Ce reportage de 36 minutes disponible sur le site de la chaîne Arte raconte notamment comment les enfants et adolescents rohingyas, en particulier les orphelins, sont pris en charge par la plus puissante organisation islamique du Bangladesh.

ONG Vision du monde

Notre reporter, Chloé Rémond, est partie avec l’ONG Vision du monde.

Voici quatre questions à Raphaële Vauconsant qui s’occupe, entre autres, des relations avec les journalistes français.

 

. En quelques mots, en quoi consiste la présence de Vision du monde au Bangladesh ?

Depuis le début de la crise, l’ONG humanitaire Vision du Monde agit pour la protection des enfants Rohingyas et de leurs familles. Nos équipes locales sont déjà venues en aide à près de 265 000 personnes. Cette aide s’est traduite par : la construction d’abris contre les intempéries ; la distribution de kits d’hygiène et d’équipements de cuisine ; l’installation de toilettes ; la construction de puits ; la mise en place d’“Espaces amis des enfants” où les enfants peuvent chaque jour venir jouer et se distraire dans des lieux sécurisés et adaptés à leurs âges.

. Depuis quand y êtes-vous et pour combien de temps encore ?

Nos équipes sont présentes au sein du camp depuis le début de la crise en août 2017. Aujourd’hui le camp de Cox Bazar’s au Bangladesh compte près de 800 000 réfugiés Rohingyas. Nous resterons dans le camp le temps qu’il faudra pour que ces réfugiés vivent dans des conditions décentes – nous sommes donc encore là pour plusieurs années !

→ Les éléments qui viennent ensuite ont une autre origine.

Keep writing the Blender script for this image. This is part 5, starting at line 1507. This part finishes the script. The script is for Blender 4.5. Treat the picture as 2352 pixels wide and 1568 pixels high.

.  Comment travaillez-vous avec les journalistes et pourquoi organiser avec eux de tels voyages ?

Nous proposons aux journalistes de nous accompagner dans les pays dans lesquels nous intervenons, afin de mettre en avant des causes qui nous semblent importantes. La situation des réfugiés Rohingyas est dramatique mais pourtant peu de journalistes en parlent aujourd’hui. C’est pourquoi nous avons décidé d’organiser un voyage de presse dans les camps de réfugiés pour faire parler de cette situation et faire prendre conscience en France de la gravité de la situation.

. En quelque mots, Vision du Monde, c’est quoi ?

Vision du Monde est une association humanitaire d’inspiration chrétienne, membre du partenariat World Vision qui est la première ONG de parrainage d’enfants du monde. Depuis plus de 15 ans, Vision du Monde fait partie d’une grande chaîne de solidarité d’hommes et de femmes engagés pour venir en aide aux enfants les plus vulnérables. Présente dans 10 pays (Sénégal, Mali, Ethiopie, Liban, Arménie, Mongolie, Birmanie, Bangladesh, Vietnam et Bolivie), Vision du Monde est au service des enfants afin qu’ils puissent grandir dans un environnement plus sûr et plein d’espoir. D’une durée moyenne de 15 ans, les programmes de développement sont mis en place pour permettre aux communautés de devenir autonomes afin que chaque enfant puisse manger à sa faim, boire une eau potable, être soigné et aller à l’école.